The Marauder, ever-thoughtful of others, asked his last name be withheld because he didn't want to damage the reputation of his uncle, a state senator.

Ben the Marauder is the nephew of Sen. Thayer Verschoor, a Republican from Gilbert. We know this because Buchanan gave out way too much identifying information about the skinhead, such as: He's done time for drug possession, burglary, robbery and car theft, and his uncle is a state senator from the East Valley.

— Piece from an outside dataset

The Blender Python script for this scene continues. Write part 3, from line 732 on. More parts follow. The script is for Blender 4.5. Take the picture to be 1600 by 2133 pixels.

It took The Skinny all of three minutes to figure out The Marauder's given name. After all, there are only seven districts that could be considered East Valley, two of which are represented by female senators. That left five surnames to run through the Arizona Department of Corrections' online Inmate Locator. The name Ben Verschoor immediately popped up for a sentence served between 1998 and 2001. The 23-year-old's identity was confirmed through a posting on a white supremacist Web site's guest book. They even look alike.

Sen. Verschoor, as far as we know isn't a white supremacist.

However, we do know that Verschoor supported a resolution to create a Ronald Reagan Day, which is only slightly less evil than the creation of a David Duke Day. To his credit, Verschoor broke ranks to vote against the budget, which cut three-quarters of the funding for the Gang and Drug Prevention Resource Center.


DEVELOPING CRISIS: Republican City Council Member Kathleen Dunbar makes a good point when she complains that absentee landlords are taking unfair advantage of zoning laws to put mini-dorms on properties in the Jefferson Park neighborhood north of the UA. She's right to push for some kind of overlay zone that would prevent developers from buying up small houses and then building mammoth eight-bedroom "guest houses."

But the problem extends beyond Jefferson Park to the entire area surrounding the university, and ultimately, it comes back to the UA's own lack of planning for student housing. Until city staff and UA officials resolve that central conflict, the problems that are driving homeowners out of the area will continue to fester.